Requirements: Exactly the lines from the line with "The Blender Python" to the line with "return c + (R - c) * k[:, None], c" should be extracted, both included, with no other lines.

Materials provided:

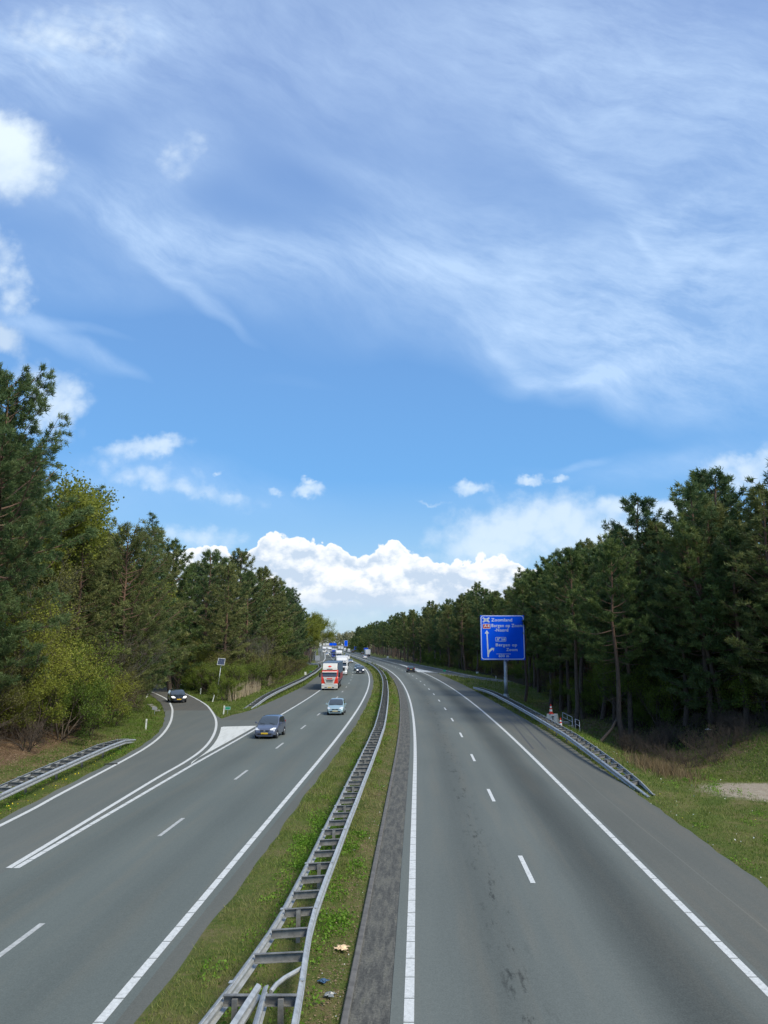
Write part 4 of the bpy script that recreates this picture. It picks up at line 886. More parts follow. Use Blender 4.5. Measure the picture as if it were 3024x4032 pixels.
...
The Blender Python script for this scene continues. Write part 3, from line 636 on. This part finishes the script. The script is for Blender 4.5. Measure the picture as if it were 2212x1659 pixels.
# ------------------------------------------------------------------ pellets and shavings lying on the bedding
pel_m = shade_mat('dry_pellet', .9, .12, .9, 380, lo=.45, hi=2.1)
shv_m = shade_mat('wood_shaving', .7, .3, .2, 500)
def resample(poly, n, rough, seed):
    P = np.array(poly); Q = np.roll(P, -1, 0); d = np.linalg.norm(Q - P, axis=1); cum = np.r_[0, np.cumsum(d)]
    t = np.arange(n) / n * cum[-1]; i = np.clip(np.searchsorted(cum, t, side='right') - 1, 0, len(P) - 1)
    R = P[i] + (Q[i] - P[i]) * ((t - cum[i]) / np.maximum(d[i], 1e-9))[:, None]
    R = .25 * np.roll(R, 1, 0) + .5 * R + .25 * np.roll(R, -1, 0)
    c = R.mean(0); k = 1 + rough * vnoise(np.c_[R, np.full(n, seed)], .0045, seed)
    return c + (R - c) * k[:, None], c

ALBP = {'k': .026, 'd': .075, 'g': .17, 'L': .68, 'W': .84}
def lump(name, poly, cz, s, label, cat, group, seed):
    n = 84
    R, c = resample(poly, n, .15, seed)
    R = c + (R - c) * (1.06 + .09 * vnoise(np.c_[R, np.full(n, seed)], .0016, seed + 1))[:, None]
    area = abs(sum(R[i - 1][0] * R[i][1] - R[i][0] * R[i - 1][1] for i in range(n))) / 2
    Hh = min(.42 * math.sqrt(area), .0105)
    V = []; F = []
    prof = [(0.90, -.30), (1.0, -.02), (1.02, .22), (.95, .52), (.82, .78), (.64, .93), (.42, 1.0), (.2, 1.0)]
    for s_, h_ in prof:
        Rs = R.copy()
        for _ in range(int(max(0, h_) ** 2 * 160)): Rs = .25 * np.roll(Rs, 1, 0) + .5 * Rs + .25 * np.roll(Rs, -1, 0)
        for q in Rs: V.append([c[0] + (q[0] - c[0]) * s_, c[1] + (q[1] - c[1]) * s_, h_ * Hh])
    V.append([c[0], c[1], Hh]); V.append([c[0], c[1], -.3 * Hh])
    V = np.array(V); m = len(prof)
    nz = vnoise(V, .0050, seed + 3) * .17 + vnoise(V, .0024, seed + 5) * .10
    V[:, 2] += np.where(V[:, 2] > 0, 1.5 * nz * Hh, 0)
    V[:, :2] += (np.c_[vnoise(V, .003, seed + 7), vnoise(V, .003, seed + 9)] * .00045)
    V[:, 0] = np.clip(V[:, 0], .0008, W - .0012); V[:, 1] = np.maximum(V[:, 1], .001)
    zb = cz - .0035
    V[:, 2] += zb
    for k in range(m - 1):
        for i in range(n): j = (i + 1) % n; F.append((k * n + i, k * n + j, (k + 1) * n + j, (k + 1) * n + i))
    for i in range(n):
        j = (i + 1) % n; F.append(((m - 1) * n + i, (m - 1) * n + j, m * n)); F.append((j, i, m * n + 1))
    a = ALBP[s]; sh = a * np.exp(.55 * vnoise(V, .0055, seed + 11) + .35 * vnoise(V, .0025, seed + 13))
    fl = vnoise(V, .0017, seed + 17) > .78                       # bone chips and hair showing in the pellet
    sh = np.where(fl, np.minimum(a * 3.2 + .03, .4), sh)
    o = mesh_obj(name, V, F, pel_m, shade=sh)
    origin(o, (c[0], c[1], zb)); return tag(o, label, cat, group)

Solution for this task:
The Blender Python script for this scene continues. Write part 3, from line 636 on. This part finishes the script. The script is for Blender 4.5. Measure the picture as if it were 2212x1659 pixels.
# ------------------------------------------------------------------ pellets and shavings lying on the bedding
pel_m = shade_mat('dry_pellet', .9, .12, .9, 380, lo=.45, hi=2.1)
shv_m = shade_mat('wood_shaving', .7, .3, .2, 500)
def resample(poly, n, rough, seed):
    P = np.array(poly); Q = np.roll(P, -1, 0); d = np.linalg.norm(Q - P, axis=1); cum = np.r_[0, np.cumsum(d)]
    t = np.arange(n) / n * cum[-1]; i = np.clip(np.searchsorted(cum, t, side='right') - 1, 0, len(P) - 1)
    R = P[i] + (Q[i] - P[i]) * ((t - cum[i]) / np.maximum(d[i], 1e-9))[:, None]
    R = .25 * np.roll(R, 1, 0) + .5 * R + .25 * np.roll(R, -1, 0)
    c = R.mean(0); k = 1 + rough * vnoise(np.c_[R, np.full(n, seed)], .0045, seed)
    return c + (R - c) * k[:, None], c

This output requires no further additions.